Friday
Short version: Tuna patties, lamb-y rice, garden cabbage
Long version: Poppy and I harvested the first cabbage from the garden this day.
No dolls to be seen in the cabbage patch, alas.
Poppy has been asking for, oh, four months now when the cabbages will be ready, so this was a big day for her.
So. Two cans of tuna made into patties--with bread crumbs, eggs, mayonnaise, and mustard--rice cooked in lamb stock, and wedges of the cabbage.
Ta da! Dinner.
Saturday
Short version: Ram in wine sauce, mashed potatoes, coleslaw, chocolate ice cream
Long version: And on the second day of garden cabbage, there was coleslaw. This coleslaw, to be specific, and man, it sure is good.
The ram meat was a bag labeled "kebab," which meant it was small pieces cut from the back leg, so it would be tender. The ram meat is pretty strongly-flavored, however, which is why I marinated it in olive oil, vinegar, and lots of garlic powder. It still smelled kind of rank when I started cooking it, but by the time it was done, it was fine. No off taste at all. Hooray for marinating.
All I did for the sauce was add red wine to the pan, then some pickled onions diced fine, and then cold butter off heat. It's really magical how cold butter swirled into a sauce will thicken it right up.
One child had happened to spy the chocolate ice cream when I was getting the meat out of the freezer, and asked wistfully if we could have it this night. So we did.
Sunday
Short version: Sausages, leftover rice, baked beans, green salad with vinaigrette, triple chocolate ice cream sandwiches
Long version: I've been getting a package here and there of different sausages available at Walmart, to see which ones my family likes. This night, I cooked one package of plain smoked beef, and one of jalapeno-cheddar. The jalapeno was surprisingly popular, so I guess I'll get that again.

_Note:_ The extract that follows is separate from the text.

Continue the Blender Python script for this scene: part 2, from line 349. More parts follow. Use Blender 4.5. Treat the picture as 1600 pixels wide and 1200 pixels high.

Poppy had asked me if we could have a picnic outside. I told her she and her brothers could go ahead, but that Dad and I prefer to eat inside. After some discussion among the children, it was decided that they should eat on the shed roof to get high enough to avoid the grasshoppers. And that is what they did.
Can you spot the children in their leafy bower?
This meant A. and I got to eat together with just the two of us. Like a date or something.
Date food.
I hadn't made anything for Sunday dessert, but I had lots of double chocolate peanut butter cookies in the cookie jar, and a little chocolate ice cream left. So I combined the two into a sandwich.
A most excellent idea, if quite messy.
Monday
Short version: Scrambled eggs, leftover mashed potatoes with cheese, cucumbers and grape tomatoes
Long version: My children get unreasonably excited about leftover mashed potatoes heated up with cheese stirred in. It is awfully good. They probably would have eaten just that, but I also scrambled some eggs since I still have a lot on hand.
I can think of no entertaining caption for this photo of a plate of food. So here. A photo of food.
Tuesday
Short version: Pizza, leftover sausage, frozen green beans
Long version: I made just one cheese pizza, and then portioned out the leftover sausage to supplement it.
Wednesday
Short version: Primal enchilada casserole, green salad with vinaigrette
Long version: When I was switching all the food from our old freezer to our new one, I found a package of beef heart from the last cow we got. That was about two years ago, so I wanted to get rid of that. In the past I've given the heart to the dogs. It has a slightly iron taste, and the texture is a little off for me.
However, it occurred to me we could try grinding it with the rest of the elk meat. So that's what we did. I was joking that we had made a primal blend of the sort sold at a premium at fancy meat shops. Which is, actually, what we did. Except I think the primal blends include liver, and that I will never do. Liver ruins everything for me, no matter how little of it there may be.
Anyway.
I used some of the resulting ground meat to make an enchilada casserole, mostly to use up the remains of three bags of corn tortillas that only had broken pieces of tortilla left in them.
Thursday
Short version: Pork, pureed potatoes, pureed calabaza, frozen green beans
Long version: We're getting into weather hot enough that I do not want to be cooking at 4 p.m. in an already-warm kitchen. So I made a pork shoulder in the morning, and then just shredded some of it and fried it in the rendered lard with spices at dinnertime.
I also baked potatoes with the meat, which I then scooped out and pureed. Half the children love them this way. The other half do not appreciate the texture. I don't, either, which is why I usually mash them with a potato masher.
Only the adults ate the calabaza. The children had the green beans.
Dad plate.
Refrigerator check:
My family will look in this full refrigerator and say with completely straight faces that "There's no food in this house."
Okay, your turn! What'd you eat this week?